West says IEA needs to change policies in order to ‘normalize relations’

HOA
By HOA
2 Min Read

Washington’s special representative for Afghanistan said on Tuesday night that the Islamic Emirate’s quest for normalization of relations with the international community faces significant obstacles due to their policies.

Speaking at the Stimson Center, a nonpartisan think-tank in Washington, Thomas West said: “Steps toward normalization, I think, are not going to be possible. And I think there will remain remarkable unity among the international community until and unless we see a significant change in their (IEA) treatment of the population.”

West said the United States was not leading the global consensus for nonrecognition but has a set of conditions that are unfulfilled by the IEA.

“First, the Taliban (IEA) need to fundamentally fulfill their security obligations,” West said, adding that while al-Qaeda had been reduced to a “historic nadir” since it moved to Afghanistan from Sudan in 1996, concerns persist about other terror groups still operating in the country.

West also highlighted the necessity for the IEA to establish a more inclusive political system and guarantee women’s rights to education and work.

He also said meaningful reforms and changes in the country should originate from within Afghanistan rather than being imposed through external pressure.

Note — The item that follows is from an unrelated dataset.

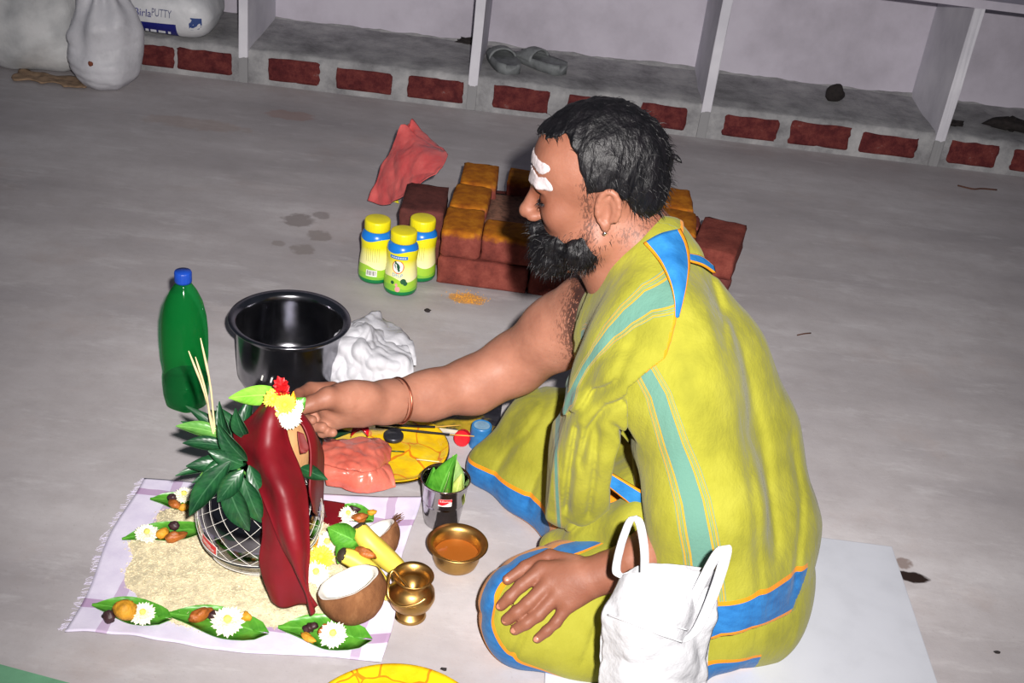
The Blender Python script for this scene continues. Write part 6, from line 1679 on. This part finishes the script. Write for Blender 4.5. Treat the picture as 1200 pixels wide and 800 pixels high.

“If a change has to occur on allowing women to return to secondary schools, girls’ secondary schools, and then to university, it’s going to come from inside the country. It is not going to come because I asked for it. … It will be an internal matter,” he said.

West meanwhile acknowledged the active role played by several majority Muslim countries, such as Qatar and Indonesia, as well as the Organization for Islamic Cooperation (OIC), in engaging the IEA on women’s rights issues.

Last month, an OIC delegation of Islamic scholars from some Muslim-majority countries visited Afghanistan to try to persuade Islamic Emirate officials to lift the ban on women’s secondary education and work.